> **Aim**
Your task is to print the material below exactly as presented.

··· Extracted entries

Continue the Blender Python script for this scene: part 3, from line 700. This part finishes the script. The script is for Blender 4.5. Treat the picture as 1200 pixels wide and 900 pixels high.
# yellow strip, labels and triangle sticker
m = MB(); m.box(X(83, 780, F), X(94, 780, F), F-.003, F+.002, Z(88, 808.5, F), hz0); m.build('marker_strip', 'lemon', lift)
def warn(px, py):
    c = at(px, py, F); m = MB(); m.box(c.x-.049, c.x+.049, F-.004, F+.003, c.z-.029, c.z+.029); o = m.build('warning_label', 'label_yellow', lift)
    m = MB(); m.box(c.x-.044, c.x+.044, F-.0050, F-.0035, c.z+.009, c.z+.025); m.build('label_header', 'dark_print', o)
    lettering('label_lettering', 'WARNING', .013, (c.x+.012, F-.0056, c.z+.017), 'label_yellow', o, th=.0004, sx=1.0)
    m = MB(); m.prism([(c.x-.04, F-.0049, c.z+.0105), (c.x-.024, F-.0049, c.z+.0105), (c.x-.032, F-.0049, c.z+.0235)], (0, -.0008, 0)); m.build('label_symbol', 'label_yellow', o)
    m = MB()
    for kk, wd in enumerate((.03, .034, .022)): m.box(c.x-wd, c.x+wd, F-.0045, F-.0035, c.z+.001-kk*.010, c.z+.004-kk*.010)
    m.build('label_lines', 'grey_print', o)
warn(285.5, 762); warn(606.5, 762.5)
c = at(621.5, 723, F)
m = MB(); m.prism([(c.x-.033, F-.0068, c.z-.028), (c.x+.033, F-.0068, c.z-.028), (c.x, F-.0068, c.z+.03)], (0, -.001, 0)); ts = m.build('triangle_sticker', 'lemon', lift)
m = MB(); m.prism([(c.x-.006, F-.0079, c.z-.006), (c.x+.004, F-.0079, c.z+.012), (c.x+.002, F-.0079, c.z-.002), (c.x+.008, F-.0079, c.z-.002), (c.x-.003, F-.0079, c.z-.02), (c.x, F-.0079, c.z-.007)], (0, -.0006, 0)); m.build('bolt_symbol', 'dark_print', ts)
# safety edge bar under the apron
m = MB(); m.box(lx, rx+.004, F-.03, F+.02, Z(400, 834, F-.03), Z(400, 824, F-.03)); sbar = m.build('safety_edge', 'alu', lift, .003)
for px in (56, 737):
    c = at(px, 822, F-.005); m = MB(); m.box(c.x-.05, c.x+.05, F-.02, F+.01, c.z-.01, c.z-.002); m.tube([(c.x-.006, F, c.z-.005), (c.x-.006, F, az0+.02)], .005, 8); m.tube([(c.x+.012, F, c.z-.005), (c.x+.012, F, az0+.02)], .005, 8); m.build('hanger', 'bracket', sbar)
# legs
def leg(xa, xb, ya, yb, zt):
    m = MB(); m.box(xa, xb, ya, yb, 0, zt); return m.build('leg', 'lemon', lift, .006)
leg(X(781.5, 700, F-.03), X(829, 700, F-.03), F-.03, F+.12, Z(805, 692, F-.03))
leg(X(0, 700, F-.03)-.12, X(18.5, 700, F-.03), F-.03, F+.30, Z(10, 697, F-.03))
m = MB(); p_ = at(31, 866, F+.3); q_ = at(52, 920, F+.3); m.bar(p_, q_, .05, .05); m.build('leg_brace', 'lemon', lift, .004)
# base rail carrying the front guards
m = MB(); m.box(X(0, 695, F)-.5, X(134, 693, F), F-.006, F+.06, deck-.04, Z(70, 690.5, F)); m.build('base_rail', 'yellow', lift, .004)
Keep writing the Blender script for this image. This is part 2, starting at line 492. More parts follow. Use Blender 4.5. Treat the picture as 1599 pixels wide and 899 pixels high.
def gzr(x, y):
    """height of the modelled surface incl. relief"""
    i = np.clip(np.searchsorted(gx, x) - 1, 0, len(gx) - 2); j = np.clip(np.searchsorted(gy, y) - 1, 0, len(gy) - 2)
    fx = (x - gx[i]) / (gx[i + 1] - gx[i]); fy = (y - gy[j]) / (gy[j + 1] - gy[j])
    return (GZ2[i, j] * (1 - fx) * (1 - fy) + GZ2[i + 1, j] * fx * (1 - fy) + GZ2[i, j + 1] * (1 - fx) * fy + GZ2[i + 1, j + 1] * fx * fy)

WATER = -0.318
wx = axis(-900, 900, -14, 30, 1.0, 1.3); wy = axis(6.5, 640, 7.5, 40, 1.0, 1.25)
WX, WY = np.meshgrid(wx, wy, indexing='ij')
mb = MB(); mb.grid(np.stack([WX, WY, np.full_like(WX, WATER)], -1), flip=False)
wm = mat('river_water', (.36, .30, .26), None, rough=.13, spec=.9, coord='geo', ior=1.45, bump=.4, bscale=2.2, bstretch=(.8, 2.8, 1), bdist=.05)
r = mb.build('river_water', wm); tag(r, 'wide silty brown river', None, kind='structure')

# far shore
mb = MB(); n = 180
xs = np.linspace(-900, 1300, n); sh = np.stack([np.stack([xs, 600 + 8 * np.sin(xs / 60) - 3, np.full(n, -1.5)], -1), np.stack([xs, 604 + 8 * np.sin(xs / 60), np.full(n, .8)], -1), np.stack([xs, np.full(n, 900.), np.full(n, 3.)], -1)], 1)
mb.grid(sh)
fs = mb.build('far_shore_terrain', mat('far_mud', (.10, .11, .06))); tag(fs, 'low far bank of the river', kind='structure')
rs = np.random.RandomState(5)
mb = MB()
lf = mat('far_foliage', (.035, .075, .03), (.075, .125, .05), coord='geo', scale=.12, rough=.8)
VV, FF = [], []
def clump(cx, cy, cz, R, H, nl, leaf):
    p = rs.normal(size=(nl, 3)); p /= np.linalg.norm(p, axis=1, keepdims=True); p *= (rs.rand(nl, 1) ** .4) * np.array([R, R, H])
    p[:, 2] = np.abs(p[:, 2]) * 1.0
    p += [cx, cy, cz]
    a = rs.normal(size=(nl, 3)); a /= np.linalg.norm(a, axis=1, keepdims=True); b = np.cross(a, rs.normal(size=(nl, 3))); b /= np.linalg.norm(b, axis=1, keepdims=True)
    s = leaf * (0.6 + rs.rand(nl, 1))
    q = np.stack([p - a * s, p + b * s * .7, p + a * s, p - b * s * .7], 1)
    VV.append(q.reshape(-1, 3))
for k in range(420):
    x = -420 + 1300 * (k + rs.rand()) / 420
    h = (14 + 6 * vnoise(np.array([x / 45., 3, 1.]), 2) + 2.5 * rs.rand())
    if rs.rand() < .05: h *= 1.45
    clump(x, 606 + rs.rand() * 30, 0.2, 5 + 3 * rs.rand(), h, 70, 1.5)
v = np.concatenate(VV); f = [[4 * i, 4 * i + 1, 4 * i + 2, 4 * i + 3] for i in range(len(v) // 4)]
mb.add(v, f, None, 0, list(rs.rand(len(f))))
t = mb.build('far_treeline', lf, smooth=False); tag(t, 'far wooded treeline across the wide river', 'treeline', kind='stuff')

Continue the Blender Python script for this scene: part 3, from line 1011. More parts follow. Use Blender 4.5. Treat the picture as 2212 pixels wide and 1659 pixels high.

······

> **Full output**
Continue the Blender Python script for this scene: part 3, from line 700. This part finishes the script. The script is for Blender 4.5. Treat the picture as 1200 pixels wide and 900 pixels high.
# yellow strip, labels and triangle sticker
m = MB(); m.box(X(83, 780, F), X(94, 780, F), F-.003, F+.002, Z(88, 808.5, F), hz0); m.build('marker_strip', 'lemon', lift)
def warn(px, py):
    c = at(px, py, F); m = MB(); m.box(c.x-.049, c.x+.049, F-.004, F+.003, c.z-.029, c.z+.029); o = m.build('warning_label', 'label_yellow', lift)
    m = MB(); m.box(c.x-.044, c.x+.044, F-.0050, F-.0035, c.z+.009, c.z+.025); m.build('label_header', 'dark_print', o)
    lettering('label_lettering', 'WARNING', .013, (c.x+.012, F-.0056, c.z+.017), 'label_yellow', o, th=.0004, sx=1.0)
    m = MB(); m.prism([(c.x-.04, F-.0049, c.z+.0105), (c.x-.024, F-.0049, c.z+.0105), (c.x-.032, F-.0049, c.z+.0235)], (0, -.0008, 0)); m.build('label_symbol', 'label_yellow', o)
    m = MB()
    for kk, wd in enumerate((.03, .034, .022)): m.box(c.x-wd, c.x+wd, F-.0045, F-.0035, c.z+.001-kk*.010, c.z+.004-kk*.010)
    m.build('label_lines', 'grey_print', o)
warn(285.5, 762); warn(606.5, 762.5)
c = at(621.5, 723, F)
m = MB(); m.prism([(c.x-.033, F-.0068, c.z-.028), (c.x+.033, F-.0068, c.z-.028), (c.x, F-.0068, c.z+.03)], (0, -.001, 0)); ts = m.build('triangle_sticker', 'lemon', lift)
m = MB(); m.prism([(c.x-.006, F-.0079, c.z-.006), (c.x+.004, F-.0079, c.z+.012), (c.x+.002, F-.0079, c.z-.002), (c.x+.008, F-.0079, c.z-.002), (c.x-.003, F-.0079, c.z-.02), (c.x, F-.0079, c.z-.007)], (0, -.0006, 0)); m.build('bolt_symbol', 'dark_print', ts)
# safety edge bar under the apron
m = MB(); m.box(lx, rx+.004, F-.03, F+.02, Z(400, 834, F-.03), Z(400, 824, F-.03)); sbar = m.build('safety_edge', 'alu', lift, .003)
for px in (56, 737):
    c = at(px, 822, F-.005); m = MB(); m.box(c.x-.05, c.x+.05, F-.02, F+.01, c.z-.01, c.z-.002); m.tube([(c.x-.006, F, c.z-.005), (c.x-.006, F, az0+.02)], .005, 8); m.tube([(c.x+.012, F, c.z-.005), (c.x+.012, F, az0+.02)], .005, 8); m.build('hanger', 'bracket', sbar)
# legs
def leg(xa, xb, ya, yb, zt):
    m = MB(); m.box(xa, xb, ya, yb, 0, zt); return m.build('leg', 'lemon', lift, .006)
leg(X(781.5, 700, F-.03), X(829, 700, F-.03), F-.03, F+.12, Z(805, 692, F-.03))
leg(X(0, 700, F-.03)-.12, X(18.5, 700, F-.03), F-.03, F+.30, Z(10, 697, F-.03))
m = MB(); p_ = at(31, 866, F+.3); q_ = at(52, 920, F+.3); m.bar(p_, q_, .05, .05); m.build('leg_brace', 'lemon', lift, .004)
# base rail carrying the front guards
m = MB(); m.box(X(0, 695, F)-.5, X(134, 693, F), F-.006, F+.06, deck-.04, Z(70, 690.5, F)); m.build('base_rail', 'yellow', lift, .004)
Keep writing the Blender script for this image. This is part 2, starting at line 492. More parts follow. Use Blender 4.5. Treat the picture as 1599 pixels wide and 899 pixels high.
def gzr(x, y):
    """height of the modelled surface incl. relief"""
    i = np.clip(np.searchsorted(gx, x) - 1, 0, len(gx) - 2); j = np.clip(np.searchsorted(gy, y) - 1, 0, len(gy) - 2)
    fx = (x - gx[i]) / (gx[i + 1] - gx[i]); fy = (y - gy[j]) / (gy[j + 1] - gy[j])
    return (GZ2[i, j] * (1 - fx) * (1 - fy) + GZ2[i + 1, j] * fx * (1 - fy) + GZ2[i, j + 1] * (1 - fx) * fy + GZ2[i + 1, j + 1] * fx * fy)

WATER = -0.318
wx = axis(-900, 900, -14, 30, 1.0, 1.3); wy = axis(6.5, 640, 7.5, 40, 1.0, 1.25)
WX, WY = np.meshgrid(wx, wy, indexing='ij')
mb = MB(); mb.grid(np.stack([WX, WY, np.full_like(WX, WATER)], -1), flip=False)
wm = mat('river_water', (.36, .30, .26), None, rough=.13, spec=.9, coord='geo', ior=1.45, bump=.4, bscale=2.2, bstretch=(.8, 2.8, 1), bdist=.05)
r = mb.build('river_water', wm); tag(r, 'wide silty brown river', None, kind='structure')

# far shore
mb = MB(); n = 180
xs = np.linspace(-900, 1300, n); sh = np.stack([np.stack([xs, 600 + 8 * np.sin(xs / 60) - 3, np.full(n, -1.5)], -1), np.stack([xs, 604 + 8 * np.sin(xs / 60), np.full(n, .8)], -1), np.stack([xs, np.full(n, 900.), np.full(n, 3.)], -1)], 1)
mb.grid(sh)
fs = mb.build('far_shore_terrain', mat('far_mud', (.10, .11, .06))); tag(fs, 'low far bank of the river', kind='structure')
rs = np.random.RandomState(5)
mb = MB()
lf = mat('far_foliage', (.035, .075, .03), (.075, .125, .05), coord='geo', scale=.12, rough=.8)
VV, FF = [], []
def clump(cx, cy, cz, R, H, nl, leaf):
    p = rs.normal(size=(nl, 3)); p /= np.linalg.norm(p, axis=1, keepdims=True); p *= (rs.rand(nl, 1) ** .4) * np.array([R, R, H])
    p[:, 2] = np.abs(p[:, 2]) * 1.0
    p += [cx, cy, cz]
    a = rs.normal(size=(nl, 3)); a /= np.linalg.norm(a, axis=1, keepdims=True); b = np.cross(a, rs.normal(size=(nl, 3))); b /= np.linalg.norm(b, axis=1, keepdims=True)
    s = leaf * (0.6 + rs.rand(nl, 1))
    q = np.stack([p - a * s, p + b * s * .7, p + a * s, p - b * s * .7], 1)
    VV.append(q.reshape(-1, 3))
for k in range(420):
    x = -420 + 1300 * (k + rs.rand()) / 420
    h = (14 + 6 * vnoise(np.array([x / 45., 3, 1.]), 2) + 2.5 * rs.rand())
    if rs.rand() < .05: h *= 1.45
    clump(x, 606 + rs.rand() * 30, 0.2, 5 + 3 * rs.rand(), h, 70, 1.5)
v = np.concatenate(VV); f = [[4 * i, 4 * i + 1, 4 * i + 2, 4 * i + 3] for i in range(len(v) // 4)]
mb.add(v, f, None, 0, list(rs.rand(len(f))))
t = mb.build('far_treeline', lf, smooth=False); tag(t, 'far wooded treeline across the wide river', 'treeline', kind='stuff')

Continue the Blender Python script for this scene: part 3, from line 1011. More parts follow. Use Blender 4.5. Treat the picture as 2212 pixels wide and 1659 pixels high.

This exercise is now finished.